Mısır ve süt üretimindeki artış, son on yıldaki düşük performansın ardından bir toparlanmaya işaret ederken, et üretimindeki artış ise iyileşen ekonomik ortamın daha fazla yatırım ve verimlilik artışıyla sonuçlanacağı yönündeki beklentiye dayanmaktadır. Bu gelişmeler, bölgenin ithalata olan bağımlılığındaki artışı bir miktar sınırlasa da geri çevirmeyi başarması muhtemel görünmemektedir.
Bölgedeki mevcut tarım politikaları kapsamında yerel buğday üreticilerinin korunmakta, ekilebilir arazinin %60’ına suyu seven tahıllar ekilmektedir. Buna alternatif olarak; kırsal kalkınma, küçük çiftliklerde yüksek değere sahip bahçe bitkilerinin yetiştirilmesinin desteklenmesi ve ziraatçilerin eğitilmesine yönelik programların güçlendirilmesi düşünülebilir. Bu yaklaşım, bir ülkede gıda güvenliğinin sağlanması için buğdayda kendi kendine yeterlilik yerine fakirliğin ortadan kaldırılmasına odaklanılmasına yönelik anlayışa dayanmaktadır. Zira meyve-sebze üretimi daha az su ile daha büyük ekonomik getiri sağlamaktadır ve bölge ülkelerinin bahçe bitkilerini tercih etmesi durumunda daha büyük avantaja sahip olacağı açıktır.
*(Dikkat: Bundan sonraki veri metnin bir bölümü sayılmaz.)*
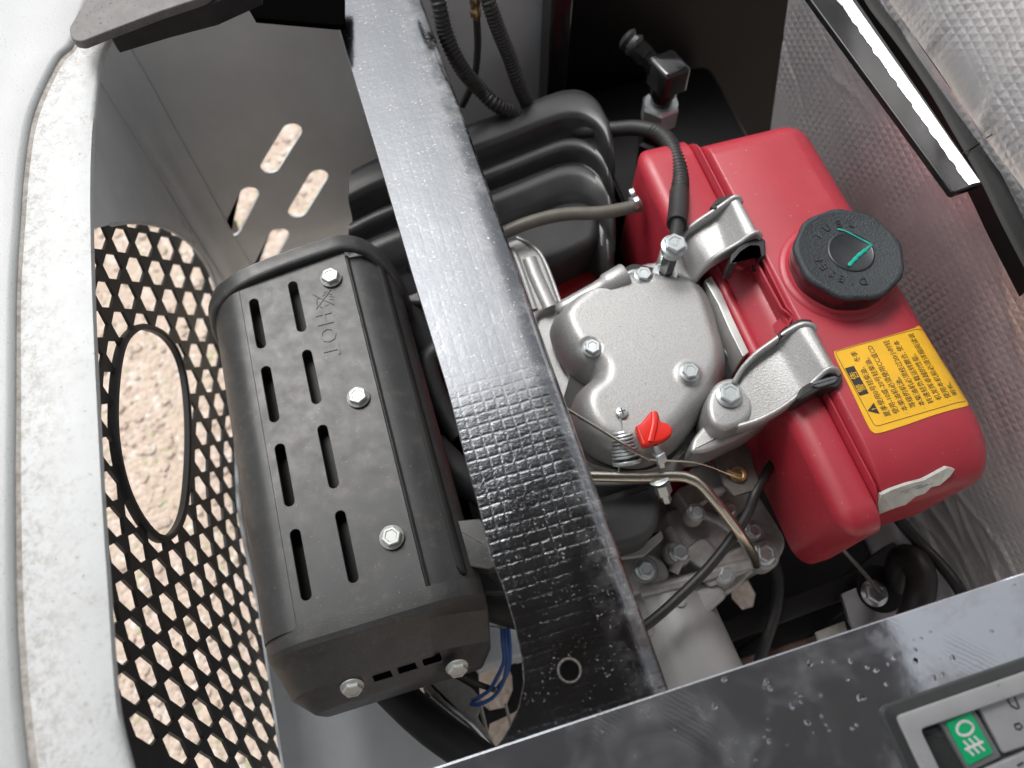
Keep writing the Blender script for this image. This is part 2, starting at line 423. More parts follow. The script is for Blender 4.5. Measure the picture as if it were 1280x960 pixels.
# beam: black enamel with the weave of a wrapping pressed into it
m, n, l, b = nodes_of('beam_enamel', .2, .82)
tc = N(n, 'ShaderNodeTexCoord'); vec = tc.outputs['Object']
g = grooves(n, l, vec, .0092, .0021); n1 = noise_n(n, l, vec, 420, 4, .7); n2 = noise_n(n, l, vec, 28, 5, .6); n3 = noise_n(n, l, vec, 150, 3, .5)
sp0 = N(n, 'ShaderNodeSeparateXYZ'); l.new(vec, sp0.inputs[0]); low = mapr(n, l, math_n(n, l, 'ADD', sp0.outputs[1], math_n(n, l, 'MULTIPLY', n2, .06)), -.06, -.16, .10, 1.0)
patch = math_n(n, l, 'MULTIPLY', mapr(n, l, n2, .38, .6, .35, 1), low)
h = math_n(n, l, 'ADD', math_n(n, l, 'MULTIPLY', math_n(n, l, 'MULTIPLY', g, patch), .9), math_n(n, l, 'MULTIPLY', math_n(n, l, 'MULTIPLY', n1, low), 1.0))
h = math_n(n, l, 'ADD', h, math_n(n, l, 'MULTIPLY', math_n(n, l, 'MULTIPLY', n3, mapr(n, l, low, 0, 1, .35, .8)), 1.0))
sp = N(n, 'ShaderNodeSeparateXYZ'); l.new(vec, sp.inputs[0])
bp = N(n, 'ShaderNodeBump'); bp.inputs['Distance'].default_value = .0005; bp.inputs['Strength'].default_value = .42; l.new(h, bp.inputs['Height']); l.new(bp.outputs[0], b.inputs['Normal'])
rust = math_n(n, l, 'MULTIPLY', mapr(n, l, noise_n(n, l, vec, 22, 5), .45, .65), mapr(n, l, sp.outputs[1], -.19, -.30, 0, 1))
c = mix_n(n, l, math_n(n, l, 'MULTIPLY', rust, .55), (.21, .22, .235), (.13, .095, .08))
gl = math_n(n, l, 'MULTIPLY', mapr(n, l, noise_n(n, l, vec, 330, 4, .7), .60, .66), mapr(n, l, noise_n(n, l, vec, 60, 3), .42, .60, .05, 1))
c = mix_n(n, l, math_n(n, l, 'MULTIPLY', gl, .75), c, (.62, .62, .60))  # pale specks paint glints into the enamel colour
scf_hl = math_n(n, l, 'MULTIPLY', mapr(n, l, sp.outputs[0], .012, .036), mapr(n, l, noise_n(n, l, vec, 38, 7, .75), .45, .72))  # pale band by the right bend: scuffs plus a painted sky highlight
c = mix_n(n, l, math_n(n, l, 'MULTIPLY', scf_hl, .5), c, (.60, .60, .59))
l.new(mapr(n, l, math_n(n, l, 'MAXIMUM', gl, scf_hl), 0, 1, .97, .45), b.inputs['Metallic'])
l.new(c, b.inputs['Base Color']); l.new(mapr(n, l, n2, .3, .7, .09, .20), b.inputs['Roughness'])
# console: smudged black enamel
m, n, l, b = nodes_of('console_enamel', .1, .75)
tc = N(n, 'ShaderNodeTexCoord'); vec = tc.outputs['Object']
n2 = noise_n(n, l, vec, 17, 6, .65, .6); n4 = noise_n(n, l, vec, 45, 5, .65); n5 = noise_n(n, l, vec, 900, 2)
wv = N(n, 'ShaderNodeTexWave'); wv.inputs['Scale'].default_value = 150; wv.inputs['Distortion'].default_value = 4; wv.bands_direction = 'DIAGONAL'; wv.inputs['Detail'].default_value = 2; l.new(vec, wv.inputs['Vector'])
smud = math_n(n, l, 'MULTIPLY', mapr(n, l, n2, .48, .68), mapr(n, l, n4, .35, .7, .3, 1))
prt = math_n(n, l, 'MULTIPLY', mapr(n, l, noise_n(n, l, vec, 13, 2), .56, .64), mapr(n, l, wv.outputs['Fac'], .3, .8))
c = mix_n(n, l, math_n(n, l, 'MULTIPLY', smud, .8), (.66, .69, .74), (.36, .355, .35))
c = mix_n(n, l, math_n(n, l, 'MULTIPLY', prt, .25), c, (.12, .12, .125))
c = mix_n(n, l, mapr(n, l, n5, .72, .77), c, (.5, .48, .44)); l.new(c, b.inputs['Base Color'])
l.new(math_n(n, l, 'ADD', mapr(n, l, n4, .3, .7, .04, .11), math_n(n, l, 'MULTIPLY', smud, .3)), b.inputs['Roughness'])
l.new(mapr(n, l, smud, 0, 1, .92, .62), b.inputs['Metallic'])
bp = N(n, 'ShaderNodeBump'); bp.inputs['Distance'].default_value = .0004; bp.inputs['Strength'].default_value = .10; l.new(noise_n(n, l, vec, 90, 4), bp.inputs['Height']); l.new(bp.outputs[0], b.inputs['Normal'])
# quilted foil (object space: Y along, Z up)
m, n, l, b = nodes_of('quilted_foil', .3, .60)
tc = N(n, 'ShaderNodeTexCoord'); mp = N(n, 'ShaderNodeMapping'); mp.inputs['Rotation'].default_value = (0, math.radians(90), 0); l.new(tc.outputs['Object'], mp.inputs[0])
mp2 = N(n, 'ShaderNodeMapping'); mp2.inputs['Rotation'].default_value = (0, 0, math.radians(8)); l.new(mp.outputs[0], mp2.inputs[0]); vec = mp2.outputs[0]
g = grooves(n, l, vec, (.0092, .0086), .0038, .0010, 25); fn = noise_n(n, l, vec, 500, 3); cr = noise_n(n, l, vec, 30, 6, .7)
h = math_n(n, l, 'ADD', math_n(n, l, 'MULTIPLY', math_n(n, l, 'MULTIPLY', g, mapr(n, l, noise_n(n, l, vec, 9, 4, .6, .8), .38, .62, .12, 1)), .9), math_n(n, l, 'ADD', math_n(n, l, 'MULTIPLY', fn, .25), math_n(n, l, 'MULTIPLY', cr, .9)))
bp = N(n, 'ShaderNodeBump'); bp.inputs['Distance'].default_value = .0012; bp.inputs['Strength'].default_value = .5; l.new(h, bp.inputs['Height']); l.new(bp.outputs[0], b.inputs['Normal'])
l.new(mix_n(n, l, mapr(n, l, cr, .35, .65), (.80, .80, .82), (.88, .87, .87)), b.inputs['Base Color']); l.new(mapr(n, l, cr, .3, .7, .30, .42), b.inputs['Roughness'])
# crinkled silver for the sky highlight built onto the bar
m, n, l, b = nodes_of('highlight_silver', .12, 1, (.86, .87, .9))
tc = N(n, 'ShaderNodeTexCoord'); vec = tc.outputs['Object']
bp = N(n, 'ShaderNodeBump'); bp.inputs['Distance'].default_value = .001; bp.inputs['Strength'].default_value = .5; l.new(noise_n(n, l, vec, 220, 5, .7), bp.inputs['Height']); l.new(bp.outputs[0], b.inputs['Normal'])
# gravel
m, n, l, b = nodes_of('gravel', .85)
tc = N(n, 'ShaderNodeTexCoord'); vec = tc.outputs['Object']
vo = N(n, 'ShaderNodeTexVoronoi'); vo.inputs['Scale'].default_value = 110; l.new(vec, vo.inputs['Vector'])
hv = N(n, 'ShaderNodeSeparateColor'); l.new(vo.outputs['Color'], hv.inputs[0])
c = mix_n(n, l, hv.outputs[0], (.50, .395, .335), (.68, .56, .48)); c = mix_n(n, l, mapr(n, l, noise_n(n, l, vec, 14, 5), .4, .7), c, (.56, .46, .36))
c = mix_n(n, l, mapr(n, l, hv.outputs[1], .94, .97), c, (.42, .42, .26)); c = mix_n(n, l, mapr(n, l, hv.outputs[2], .9, .95), c, (.72, .66, .6))
l.new(c, b.inputs['Base Color'])
bp = N(n, 'ShaderNodeBump'); bp.inputs['Distance'].default_value = .005; bp.inputs['Strength'].default_value = .6; l.new(mapr(n, l, vo.outputs['Distance'], 0, .7, 1, 0), bp.inputs['Height']); l.new(bp.outputs[0], b.inputs['Normal'])
# water drops
m, n, l, b = nodes_of('water', .02, 0, (1, 1, 1)); b.inputs['Transmission Weight'].default_value = 1; b.inputs['IOR'].default_value = 1.33

mat('bolt_dull', (.50, .52, .50), .45, metal=.5, var=.08, vs=150)
mat('beam_burr', (.16, .15, .14), .5, metal=.5, dust=(.4, .38, .35), dust_amt=.5, dust_s=500, bump=.4, bs=1500)
mat('rust_brown', (.07, .028, .022), .5, var=.4, vs=80)
mat('bezel_rim', (.20, .20, .205), .4, speck=.2, speck_s=300)
mat('cap_gloss', (.006, .006, .007), .14, coat=.4)
mat('cap_letter', (.024, .029, .034), .3)
mat('machined', (.72, .72, .70), .34, metal=.6, var=.06, vs=100)
mat('grey_pad', (.11, .12, .13), .5)
mat('black_duct', (.035, .036, .038), .5, var=.15, vs=50, bump=.08, bs=900)
mat('drum_grey', (.42, .42, .42), .42, metal=.35, var=.06, vs=30)
mat('brass_dark', (.33, .22, .12), .35, metal=.9, var=.2, vs=300)
mat('zinc_dark', (.16, .17, .17), .25, metal=.95)
mat('rail_brown', (.10, .06, .045), .6, var=.3, vs=40)
mat('cable_grey', (.14, .14, .14), .4, metal=.5)
mat('bar_black', (.010, .010, .011), .22, spec=.35, var=.4, vs=80)
mat('dusty_grey', (.15, .145, .14), .55, var=.2, vs=70, dust=(.30, .27, .24), dust_amt=.2, dust_s=60, speck=.9, speck_s=300, speck_col=(.03, .03, .03), bump=.3, bs=700)
mat('added_cover_black', (.010, .011, .014), .7)
mat('pure_dark', (.002, .002, .002), 1, spec=0)
mat('label_grey', (.26, .26, .25), .7)
# ================================================================== THE GROUND
def ground():
    o = mk('ground', ([(-30, -30, 0), (30, -30, 0), (30, 30, 0), (-30, 30, 0)], [(0, 1, 2, 3)]), 'gravel', smooth=False, kind='structure')
    V, Fc = [], []; rnd = random.Random(3)
    ico = bmesh.new(); bmesh.ops.create_icosphere(ico, subdivisions=1, radius=1); iv = [v.co.copy() for v in ico.verts]; jf = [tuple(v.index for v in f.verts) for f in ico.faces]; ico.free()
    for k in range(5200):
        x, y = rnd.uniform(-.85, .45), rnd.uniform(-.25, 1.5)
        if x > -.3 and y < .5 and rnd.random() < .5: continue
        s = rnd.choice((.002, .003, .0045, .007)) * rnd.uniform(.7, 1.3); rot = Matrix.Rotation(rnd.uniform(0, 6.3), 3, 'Z'); n0 = len(V)
        for v in iv: V.append(rot @ Vector((v.x * s * 1.3, v.y * s, v.z * s * .6)) * 1 + Vector((x, y, s * .25)))
        Fc += [tuple(i + n0 for i in f) for f in jf]
    mk('gravel_stones', (V, Fc), 'gravel', kind='stuff')
ground()

# ================================================================== BODY SHELL: white flange, grey liner, front wall with slots
body = thing('vehicle_body', 'white painted body tub with dirty curved rim and grey inner walls around the engine bay', 'vehicle body', (-.24, .35, .35))
XW = -.240
def arc_rows(pathpx, offs):
    return None
# flange: from inner edge to the dirty seam
inner = [(215, -45), (172, -5), (150, 28), (128, 70), (118, 140), (114, 210), (114, 290), (117, 400), (123, 530), (129, 640), (136, 740), (142, 830), (150, 900), (172, 985), (190, 1040)]
seam = [(190, -80), (140, -40), (112, 0), (93, 52), (72, 75), (43, 137), (31, 200), (25, 275), (20, 360), (19, 480), (18, 600), (19, 720), (24, 840), (36, 960), (50, 1050)]
def spl(pts, z, n):
    q = smooth_poly([P(x, y, z) for x, y in pts], closed=False, sub=12); return [q[int(round(i * (len(q) - 1) / (n - 1)))] for i in range(n)]
NI = 90
li, ls = spl(inner, .800, NI), spl(seam, .806, NI)
rows = []
for k in range(NI):
    a, b_ = li[k], ls[k]; d = (b_ - a); d.z = 0; u = d.normalized(); r = []
    r += [a + u * .004 + Vector((0, 0, -.006)), a + u * .0005 + Vector((0, 0, -.0055)), a + Vector((0, 0, -.003)), a + u * .0012 + Vector((0, 0, 0))]
    for t in (.1, .25, .45, .65, .85, .97): r.append(a + d * t + Vector((0, 0, .004 * math.sin(t * 2.6))))
    r.append(a + d * .99 + Vector((0, 0, -.001)))
    rows.append(r)
rim_o = mk('rim_flange', grid(rows), 'white_paint', body, sharp=60)
kd_ls = np.array([p[:2] for p in ls]); ga = rim_o.data.attributes.new('grime', 'FLOAT', 'POINT')
for i, v in enumerate(rim_o.data.vertices):
    q = np.array((v.co + base(body))[:2]); ga.data[i].value = max(0, 1 - float(np.sqrt(((kd_ls - q) ** 2).sum(1)).min()) / .048)
rows = []
for k in range(NI):
    a, b_ = li[k], ls[k]; d = (b_ - a); d.z = 0; u = d.normalized()
    wv_ = .0007 * math.sin(k * 1.7) + .0005 * math.sin(k * .6)
    rows.append([b_ - u * .006 + Vector((0, 0, -.004)), b_ + Vector((0, 0, -.0022)), b_ + u * .008 + Vector((0, 0, -.004))])
mk('seam_line', grid(rows), 'seam_dirt', body)
rows = []
for k in range(NI):
    a, b_ = li[k], ls[k]; d = (b_ - a); d.z = 0; u = Vector((-1, .5 * max(0, 1 - k / 25), 0)).normalized()
    wf = 1 + 1.6 * max(0, 1 - k / 40)
    rows.append([b_ + u * .0008 + Vector((0, 0, -.004)), b_ + u * .0012 + Vector((0, 0, 0.0)), b_ + u * .006 + Vector((0, 0, .0022)), b_ + u * .03 * wf + Vector((0, 0, .002)), b_ + u * .055 * wf + Vector((0, 0, -.003)), b_ + u * .075 * wf + Vector((0, 0, -.012)), b_ + u * .085 * wf + Vector((0, 0, -.03)), b_ + u * .083 * wf + Vector((0, 0, -.045))])
mk('outer_panel', grid(rows), 'outer_shell', body, sharp=60)

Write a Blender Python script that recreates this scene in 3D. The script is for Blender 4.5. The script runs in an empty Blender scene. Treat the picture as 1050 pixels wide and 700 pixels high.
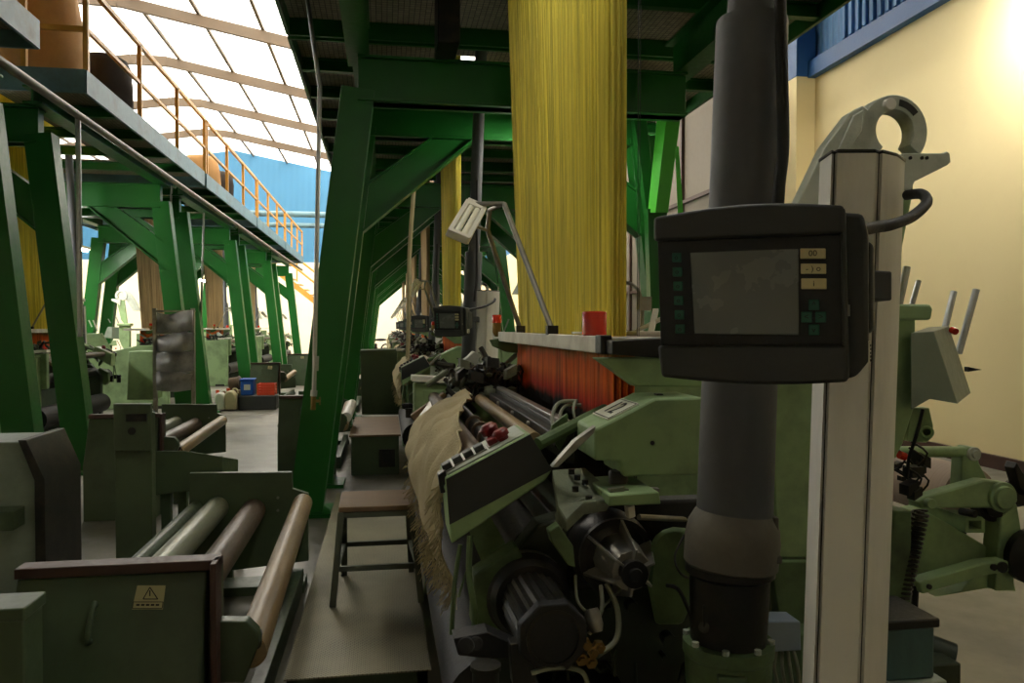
import bpy, bmesh, math, random
from mathutils import Vector, Matrix, noise
random.seed(7)
S = bpy.context.scene
COL = S.collection
V = Vector
PI = math.pi

# ------------------------------------------------------------------ camera
CAM = V((0, 0, 1.5)); FPX = 800.0
TH = math.atan(131 / 800); PT = math.atan(15 / 800)
CF = V((math.sin(TH) * math.cos(PT), math.cos(TH) * math.cos(PT), -math.sin(PT)))
CR = V((math.cos(TH), -math.sin(TH), 0)); CU = CR.cross(CF)
cam = bpy.data.cameras.new('camera'); co = bpy.data.objects.new('camera', cam); COL.objects.link(co)
cam.sensor_width = 36; cam.lens = FPX / 1050 * 36; cam.clip_start = .05; cam.clip_end = 300
co.location = CAM
co.rotation_euler = Matrix((CR, CU, -CF)).transposed().to_euler()
S.camera = co

def ray(u, v): return CF + CR * ((u - 525) / FPX) + CU * ((350 - v) / FPX)
def W(u, v, Y): r = ray(u, v); return CAM + r * (Y / r.y)          # point seen at (u,v) standing at depth Y
def WX(u, v, X): r = ray(u, v); return CAM + r * (X / r.x)
def WZ(u, v, Z): r = ray(u, v); return CAM + r * ((Z - 1.5) / r.z)
def WD(u, v, D): return CAM + ray(u, v) * D
def WP(u, v, p, n): r = ray(u, v); return CAM + r * ((p - CAM).dot(n) / r.dot(n))

# ------------------------------------------------------------------ materials
def lin(c):
    return tuple(((x / 255) / 12.92 if x / 255 <= .04045 else ((x / 255 + .055) / 1.055) ** 2.4) for x in c) + (1,)
def newmat(name):
    m = bpy.data.materials.new(name); m.use_nodes = True
    n = m.node_tree.nodes; l = m.node_tree.links
    return m, n, l, n['Principled BSDF']
def paint(name, c, rough=.5, metal=0, grime=.45, gc=(38, 34, 26), scale=3.0, bump=.15, spec=.4, stretch=(1, 1, 1), cut=(.45, .75)):
    m, n, l, b = newmat(name)
    tc = n.new('ShaderNodeTexCoord'); mp = n.new('ShaderNodeMapping'); mp.inputs['Scale'].default_value = stretch
    l.new(tc.outputs['Object'], mp.inputs[0])
    a = n.new('ShaderNodeTexNoise'); a.inputs['Scale'].default_value = scale; a.inputs['Detail'].default_value = 8; a.inputs['Roughness'].default_value = .65
    l.new(mp.outputs[0], a.inputs['Vector'])
    r = n.new('ShaderNodeValToRGB'); r.color_ramp.elements[0].position = cut[0]; r.color_ramp.elements[1].position = cut[1]
    r.color_ramp.elements[0].color = (0, 0, 0, 1); r.color_ramp.elements[1].color = (grime, grime, grime, 1)
    l.new(a.outputs[0], r.inputs[0])
    mx = n.new('ShaderNodeMix'); mx.data_type = 'RGBA'
    mx.inputs['A'].default_value = lin(c); mx.inputs['B'].default_value = lin(gc)
    l.new(r.outputs[0], mx.inputs['Factor']); l.new(mx.outputs['Result'], b.inputs['Base Color'])
    f = n.new('ShaderNodeTexNoise'); f.inputs['Scale'].default_value = scale * 14; f.inputs['Detail'].default_value = 4
    l.new(mp.outputs[0], f.inputs['Vector'])
    rr = n.new('ShaderNodeMapRange'); rr.inputs['To Min'].default_value = max(.05, rough - .12); rr.inputs['To Max'].default_value = min(1, rough + .15)
    l.new(f.outputs[0], rr.inputs[0]); l.new(rr.outputs[0], b.inputs['Roughness'])
    if bump:
        bp = n.new('ShaderNodeBump'); bp.inputs['Strength'].default_value = bump; bp.inputs['Distance'].default_value = .004
        l.new(f.outputs[0], bp.inputs['Height']); l.new(bp.outputs[0], b.inputs['Normal'])
    b.inputs['Metallic'].default_value = metal
    b.inputs['Specular IOR Level'].default_value = spec
    return m
M = {}
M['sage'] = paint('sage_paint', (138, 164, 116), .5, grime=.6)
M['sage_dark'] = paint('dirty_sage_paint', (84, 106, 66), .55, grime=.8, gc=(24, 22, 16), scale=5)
M['winder'] = paint('winder_green_paint', (68, 84, 58), .45, grime=.65, gc=(34, 31, 22), scale=2.2)
M['gantry'] = paint('gantry_green_paint', (24, 92, 30), .38, grime=.3, gc=(12, 40, 14), scale=1.6, spec=.3)
M['gantry_lit'] = paint('lit_gantry_green', (66, 168, 44), .4, grime=.2, gc=(30, 70, 26), scale=1.6)  # gantry green as it looks lit: the light is put into the colour
M['cream'] = paint('cream_wall_paint', (240, 222, 170), .8, grime=.18, gc=(190, 165, 110), scale=.5, bump=.05)
M['endcream'] = paint('end_wall_paint', (238, 228, 200), .8, grime=.1, gc=(190, 175, 140), scale=.5, bump=.05)
M['trimblue'] = paint('blue_steel_paint', (40, 92, 150), .5, grime=.2, gc=(30, 50, 90))
M['deckside'] = paint('blue_grey_deck_paint', (98, 130, 140), .5, grime=.75, gc=(74, 70, 60), scale=2)
M['rail'] = paint('ochre_rail_paint', (206, 150, 62), .45, grime=.3, gc=(110, 70, 30))
M['steelpale'] = paint('pale_worn_steel', (204, 200, 188), .35, .25, grime=.6, gc=(110, 84, 60), scale=7)
M['steel'] = paint('worn_steel', (150, 148, 140), .35, .7, grime=.6, gc=(70, 58, 44), scale=6)
M['steel_dark'] = paint('dark_steel', (52, 51, 47), .45, .6, grime=.5, gc=(22, 20, 18), scale=6)
M['galv'] = paint('galvanised_pipe', (176, 178, 178), .35, .8, grime=.4, gc=(110, 104, 96), scale=4)
M['black'] = paint('black_plastic', (43, 45, 43), .5, grime=.3, gc=(60, 58, 52), scale=8)
M['iron'] = paint('oily_black_iron', (26, 26, 24), .38, .3, grime=.6, gc=(70, 62, 48), scale=9)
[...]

Beslenme açısından bakıldığında, Ortadoğu ve Kuzey Afrika’da beslenme alışkanlığı başta buğday olmak üzere tahıl ağırlıklı olmaya devam edecektir. Bitkisel yağ ve şekerin yanı sıra et, balık ve süt ürünlerinin payı yavaş da olsa artacaktır. Çatışmaların sona ermesi durumunda, yetersiz beslenmenin yavaş yavaş azalması ve gıda tüketimi seviyesinin yükselmesi beklenmektedir. Bununla birlikte, beslenme alışkanlıklarının obezite oranlarının artmasına ve dolayısıyla sağlık sorunlarının artmasına sebep olacağı da öngörülmektedir. Tahıl tüketen halka yönelik mevcut destek politikaları, beslenmede çeşitliliği sınırlandırmaktadır ve sağlık sorunlarının artışına engel olmak adına bu politika gözden geçirmelidir.